Revenue already committed
The original Good Life law called for the 5.5-cent state sales tax to be cut in half within an approved district. The intent was to create a different mechanism for collecting the foregone revenue so it could go toward expansion efforts in the district, but the law failed to lay out key next steps.
LB 1374 will aim to fill in the gaps and offer other updates, said State Sen. Lou Ann Linehan of Elkhorn, who is shepherding the process.
Evans said he has become aware of newly proposed language that now also targets the City of Gretna’s city sales tax.
He said his objection to reducing the city sales tax rate within the Good Life district is in part that Gretna already has commitments for the revenue, including using it to help pay off bonds to finance a new park complex.

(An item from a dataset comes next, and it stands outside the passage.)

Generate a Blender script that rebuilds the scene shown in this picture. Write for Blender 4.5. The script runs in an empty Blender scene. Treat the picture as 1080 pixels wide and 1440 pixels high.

“Not only is it allocated,” said Evans, “we’d have to serve that district with fire, police — all the different services. We need revenue to support that.”
Pay off in the long run
Paul Kratz, an attorney working for Yates, said the goal of lowering the city sales tax rate in the district would be to recapture some revenue through another avenue to help pay for the district’s expansion. He said of the rationale: “If the state is going to invest in this Good Life district by providing an incentive, the city should also provide an incentive.”
Eventually, he said, increased sales and business expected from the multibillion-dollar expansion would lead to higher sales tax revenue overall for the city.
Linehan said her staff and others are working to come up with a workable and fair law that also “protects the creativity, idea and hard work” invested so far by Yates.